* _Aim_
What lies from the line containing "for z, o_ in" through the line containing "(F.L-.12, .1, z_up-.28), F.rm)"? Print exactly those lines, with both ends, and no others.

***** Provided material *****

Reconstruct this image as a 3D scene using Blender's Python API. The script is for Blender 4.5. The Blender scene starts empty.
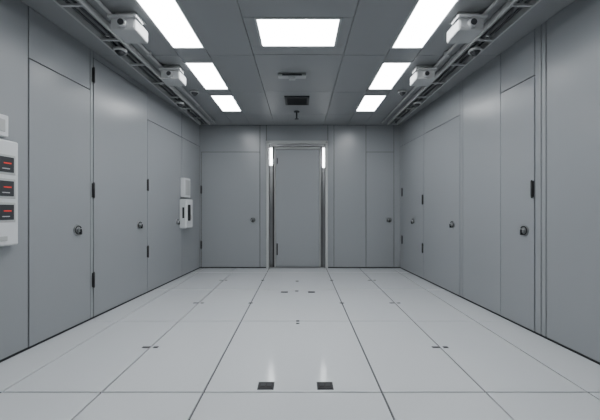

*****
***** Provided material *****

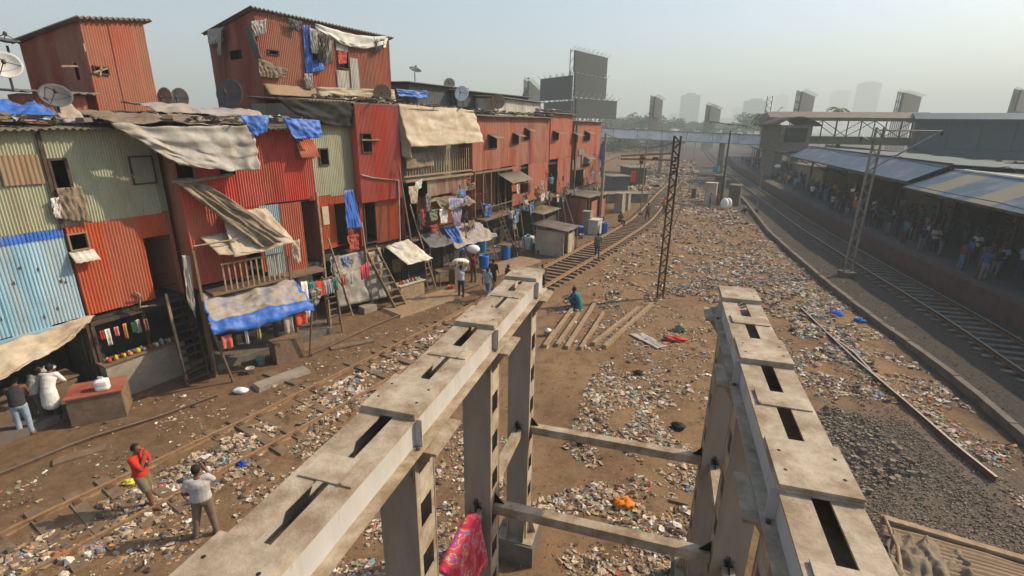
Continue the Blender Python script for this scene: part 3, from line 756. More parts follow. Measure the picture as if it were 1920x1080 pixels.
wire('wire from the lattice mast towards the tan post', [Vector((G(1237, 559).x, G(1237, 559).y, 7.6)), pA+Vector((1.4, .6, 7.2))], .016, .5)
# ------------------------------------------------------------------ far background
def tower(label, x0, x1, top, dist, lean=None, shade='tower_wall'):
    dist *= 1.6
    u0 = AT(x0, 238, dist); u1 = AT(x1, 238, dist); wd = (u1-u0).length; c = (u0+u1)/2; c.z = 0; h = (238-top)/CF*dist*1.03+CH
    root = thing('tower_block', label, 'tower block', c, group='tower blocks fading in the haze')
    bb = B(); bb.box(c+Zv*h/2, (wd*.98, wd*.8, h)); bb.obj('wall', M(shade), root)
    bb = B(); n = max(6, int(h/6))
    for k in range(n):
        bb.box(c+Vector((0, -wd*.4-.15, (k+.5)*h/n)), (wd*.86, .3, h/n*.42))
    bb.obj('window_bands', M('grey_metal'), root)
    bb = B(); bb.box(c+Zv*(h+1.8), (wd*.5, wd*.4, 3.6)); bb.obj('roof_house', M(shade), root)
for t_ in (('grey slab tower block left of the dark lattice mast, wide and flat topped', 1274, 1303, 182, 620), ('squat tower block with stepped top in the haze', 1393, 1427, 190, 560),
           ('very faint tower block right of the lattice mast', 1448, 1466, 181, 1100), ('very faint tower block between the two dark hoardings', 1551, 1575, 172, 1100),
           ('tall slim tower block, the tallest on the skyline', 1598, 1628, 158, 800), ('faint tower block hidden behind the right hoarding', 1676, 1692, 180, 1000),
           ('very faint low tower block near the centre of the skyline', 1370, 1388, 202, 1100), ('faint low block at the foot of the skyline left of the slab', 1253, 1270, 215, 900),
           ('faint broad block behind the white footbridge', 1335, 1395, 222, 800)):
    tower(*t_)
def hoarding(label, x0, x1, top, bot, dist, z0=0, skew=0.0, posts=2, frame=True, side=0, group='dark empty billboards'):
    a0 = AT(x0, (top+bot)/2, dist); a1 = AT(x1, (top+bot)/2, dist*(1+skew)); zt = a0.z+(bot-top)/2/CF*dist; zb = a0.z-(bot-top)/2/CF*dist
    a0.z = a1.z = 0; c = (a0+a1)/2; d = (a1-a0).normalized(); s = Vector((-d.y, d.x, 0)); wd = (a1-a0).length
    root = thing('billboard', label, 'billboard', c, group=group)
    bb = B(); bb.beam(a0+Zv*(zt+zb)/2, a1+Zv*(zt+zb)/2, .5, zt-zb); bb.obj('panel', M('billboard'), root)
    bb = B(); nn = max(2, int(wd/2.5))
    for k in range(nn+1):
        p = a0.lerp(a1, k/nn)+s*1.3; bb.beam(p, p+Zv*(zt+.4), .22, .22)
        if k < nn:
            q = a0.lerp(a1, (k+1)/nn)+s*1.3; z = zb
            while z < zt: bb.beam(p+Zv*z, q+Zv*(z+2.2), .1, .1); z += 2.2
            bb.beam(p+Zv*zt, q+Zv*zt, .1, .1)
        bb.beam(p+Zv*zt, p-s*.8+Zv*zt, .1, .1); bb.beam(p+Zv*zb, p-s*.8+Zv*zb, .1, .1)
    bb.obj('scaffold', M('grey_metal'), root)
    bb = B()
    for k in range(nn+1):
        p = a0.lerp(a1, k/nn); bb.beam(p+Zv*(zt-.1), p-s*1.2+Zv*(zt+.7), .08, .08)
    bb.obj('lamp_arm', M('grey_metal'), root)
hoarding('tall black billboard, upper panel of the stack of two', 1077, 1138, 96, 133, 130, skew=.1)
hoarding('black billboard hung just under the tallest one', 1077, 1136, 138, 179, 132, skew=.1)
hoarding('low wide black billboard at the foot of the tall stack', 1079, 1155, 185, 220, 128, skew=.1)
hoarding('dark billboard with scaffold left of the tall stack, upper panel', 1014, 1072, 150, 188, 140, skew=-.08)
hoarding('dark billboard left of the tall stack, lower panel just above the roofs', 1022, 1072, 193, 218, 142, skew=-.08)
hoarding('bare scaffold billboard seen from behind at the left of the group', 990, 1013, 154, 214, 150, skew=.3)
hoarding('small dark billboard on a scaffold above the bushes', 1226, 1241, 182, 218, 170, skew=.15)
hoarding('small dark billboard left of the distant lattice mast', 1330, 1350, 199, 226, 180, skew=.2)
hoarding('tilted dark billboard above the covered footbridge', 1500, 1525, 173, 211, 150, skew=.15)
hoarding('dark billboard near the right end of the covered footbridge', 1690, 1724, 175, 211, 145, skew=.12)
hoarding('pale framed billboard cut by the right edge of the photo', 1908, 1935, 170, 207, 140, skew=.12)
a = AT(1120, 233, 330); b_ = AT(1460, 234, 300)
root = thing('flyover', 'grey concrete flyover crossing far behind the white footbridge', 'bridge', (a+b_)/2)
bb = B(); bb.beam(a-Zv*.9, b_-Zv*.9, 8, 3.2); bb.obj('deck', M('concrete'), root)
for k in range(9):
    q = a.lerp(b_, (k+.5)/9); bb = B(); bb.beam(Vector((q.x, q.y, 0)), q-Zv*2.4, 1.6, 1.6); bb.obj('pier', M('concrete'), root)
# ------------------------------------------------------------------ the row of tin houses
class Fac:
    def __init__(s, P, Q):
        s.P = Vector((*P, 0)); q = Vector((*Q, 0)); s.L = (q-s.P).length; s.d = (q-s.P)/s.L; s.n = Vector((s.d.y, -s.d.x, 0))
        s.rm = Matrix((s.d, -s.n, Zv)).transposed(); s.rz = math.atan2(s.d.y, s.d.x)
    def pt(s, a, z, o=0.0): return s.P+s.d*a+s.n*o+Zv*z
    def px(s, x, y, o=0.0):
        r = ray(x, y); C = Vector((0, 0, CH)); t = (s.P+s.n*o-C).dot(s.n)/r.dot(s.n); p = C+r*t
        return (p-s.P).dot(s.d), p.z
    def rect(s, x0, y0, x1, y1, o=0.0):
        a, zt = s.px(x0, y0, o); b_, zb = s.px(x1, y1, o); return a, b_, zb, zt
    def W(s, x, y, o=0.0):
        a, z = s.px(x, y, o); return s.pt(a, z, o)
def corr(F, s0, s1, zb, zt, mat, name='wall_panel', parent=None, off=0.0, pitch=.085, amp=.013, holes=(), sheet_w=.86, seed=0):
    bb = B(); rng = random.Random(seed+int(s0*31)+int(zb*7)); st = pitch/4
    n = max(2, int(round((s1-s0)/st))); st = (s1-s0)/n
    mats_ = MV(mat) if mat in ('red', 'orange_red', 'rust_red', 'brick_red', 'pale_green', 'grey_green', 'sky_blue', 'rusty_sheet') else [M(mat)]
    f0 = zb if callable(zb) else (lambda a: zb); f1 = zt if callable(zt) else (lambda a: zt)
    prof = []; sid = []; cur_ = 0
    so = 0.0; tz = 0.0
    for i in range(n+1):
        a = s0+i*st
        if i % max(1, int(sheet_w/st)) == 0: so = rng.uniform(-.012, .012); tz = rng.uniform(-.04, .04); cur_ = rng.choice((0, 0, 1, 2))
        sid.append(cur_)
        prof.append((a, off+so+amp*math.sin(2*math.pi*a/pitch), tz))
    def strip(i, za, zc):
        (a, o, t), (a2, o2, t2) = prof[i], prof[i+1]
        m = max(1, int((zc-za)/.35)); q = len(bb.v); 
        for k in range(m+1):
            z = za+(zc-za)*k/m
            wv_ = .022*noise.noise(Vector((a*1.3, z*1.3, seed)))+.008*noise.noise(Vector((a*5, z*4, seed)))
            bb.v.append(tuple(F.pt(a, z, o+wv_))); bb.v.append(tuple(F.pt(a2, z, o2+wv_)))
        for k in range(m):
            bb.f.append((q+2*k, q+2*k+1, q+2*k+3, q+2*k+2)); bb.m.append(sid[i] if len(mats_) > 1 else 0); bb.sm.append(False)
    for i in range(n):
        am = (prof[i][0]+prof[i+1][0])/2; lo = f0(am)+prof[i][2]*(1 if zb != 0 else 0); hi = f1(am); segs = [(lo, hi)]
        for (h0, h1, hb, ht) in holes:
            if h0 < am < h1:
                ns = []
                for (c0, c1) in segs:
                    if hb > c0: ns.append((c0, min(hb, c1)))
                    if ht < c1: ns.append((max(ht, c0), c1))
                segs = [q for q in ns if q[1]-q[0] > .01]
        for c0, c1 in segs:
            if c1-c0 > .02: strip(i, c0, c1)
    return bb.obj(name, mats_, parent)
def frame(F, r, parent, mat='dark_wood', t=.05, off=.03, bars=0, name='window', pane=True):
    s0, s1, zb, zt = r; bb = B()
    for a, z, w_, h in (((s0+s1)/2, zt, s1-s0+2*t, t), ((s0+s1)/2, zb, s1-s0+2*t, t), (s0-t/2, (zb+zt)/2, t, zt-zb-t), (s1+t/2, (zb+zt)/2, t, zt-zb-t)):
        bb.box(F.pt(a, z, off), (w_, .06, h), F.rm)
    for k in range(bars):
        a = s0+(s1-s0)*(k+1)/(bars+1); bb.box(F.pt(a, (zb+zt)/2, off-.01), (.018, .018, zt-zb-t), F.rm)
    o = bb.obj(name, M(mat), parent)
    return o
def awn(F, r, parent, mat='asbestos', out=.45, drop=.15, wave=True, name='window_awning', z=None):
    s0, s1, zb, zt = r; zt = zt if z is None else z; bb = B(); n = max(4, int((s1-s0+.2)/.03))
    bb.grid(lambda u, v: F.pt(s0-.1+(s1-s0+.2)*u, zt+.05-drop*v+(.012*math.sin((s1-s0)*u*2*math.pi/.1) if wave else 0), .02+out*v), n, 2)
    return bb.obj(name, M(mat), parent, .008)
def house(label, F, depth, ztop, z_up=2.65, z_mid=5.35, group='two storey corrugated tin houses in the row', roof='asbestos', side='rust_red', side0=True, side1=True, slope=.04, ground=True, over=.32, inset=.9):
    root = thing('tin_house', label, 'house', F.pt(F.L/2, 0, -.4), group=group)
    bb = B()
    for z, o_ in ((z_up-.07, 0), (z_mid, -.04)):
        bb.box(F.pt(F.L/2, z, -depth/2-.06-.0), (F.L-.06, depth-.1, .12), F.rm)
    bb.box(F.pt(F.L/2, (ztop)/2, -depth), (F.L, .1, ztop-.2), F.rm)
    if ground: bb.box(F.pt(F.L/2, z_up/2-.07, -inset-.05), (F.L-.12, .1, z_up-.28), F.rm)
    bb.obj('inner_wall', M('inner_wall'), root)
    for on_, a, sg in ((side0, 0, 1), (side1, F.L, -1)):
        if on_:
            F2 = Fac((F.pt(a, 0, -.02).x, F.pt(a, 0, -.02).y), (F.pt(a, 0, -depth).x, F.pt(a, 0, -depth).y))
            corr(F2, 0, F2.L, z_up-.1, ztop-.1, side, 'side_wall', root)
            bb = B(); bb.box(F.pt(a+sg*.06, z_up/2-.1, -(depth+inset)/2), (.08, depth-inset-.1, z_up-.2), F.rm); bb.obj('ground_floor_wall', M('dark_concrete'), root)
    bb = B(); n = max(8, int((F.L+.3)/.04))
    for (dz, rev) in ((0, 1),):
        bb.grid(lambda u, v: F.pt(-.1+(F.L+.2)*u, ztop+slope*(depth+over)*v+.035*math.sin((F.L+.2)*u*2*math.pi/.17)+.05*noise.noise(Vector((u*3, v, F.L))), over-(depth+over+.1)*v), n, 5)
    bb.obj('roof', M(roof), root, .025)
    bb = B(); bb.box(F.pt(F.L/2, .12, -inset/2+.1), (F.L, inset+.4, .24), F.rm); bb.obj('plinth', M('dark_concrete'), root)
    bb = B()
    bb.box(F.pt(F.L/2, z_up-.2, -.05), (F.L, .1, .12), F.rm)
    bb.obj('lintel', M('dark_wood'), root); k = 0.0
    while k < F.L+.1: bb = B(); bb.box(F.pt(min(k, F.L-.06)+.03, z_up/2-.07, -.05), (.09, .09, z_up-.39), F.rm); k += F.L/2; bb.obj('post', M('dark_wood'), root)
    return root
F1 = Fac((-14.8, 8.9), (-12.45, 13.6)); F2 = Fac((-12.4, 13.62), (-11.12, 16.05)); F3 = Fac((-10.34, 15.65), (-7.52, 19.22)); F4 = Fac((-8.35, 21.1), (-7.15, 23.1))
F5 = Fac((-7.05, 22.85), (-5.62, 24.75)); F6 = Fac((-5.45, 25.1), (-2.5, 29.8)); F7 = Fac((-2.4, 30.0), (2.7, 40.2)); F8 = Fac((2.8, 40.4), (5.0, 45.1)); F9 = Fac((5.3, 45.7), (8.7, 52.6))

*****

* _Solution to this problem_
    for z, o_ in ((z_up-.07, 0), (z_mid, -.04)):
        bb.box(F.pt(F.L/2, z, -depth/2-.06-.0), (F.L-.06, depth-.1, .12), F.rm)
    bb.box(F.pt(F.L/2, (ztop)/2, -depth), (F.L, .1, ztop-.2), F.rm)
    if ground: bb.box(F.pt(F.L/2, z_up/2-.07, -inset-.05), (F.L-.12, .1, z_up-.28), F.rm)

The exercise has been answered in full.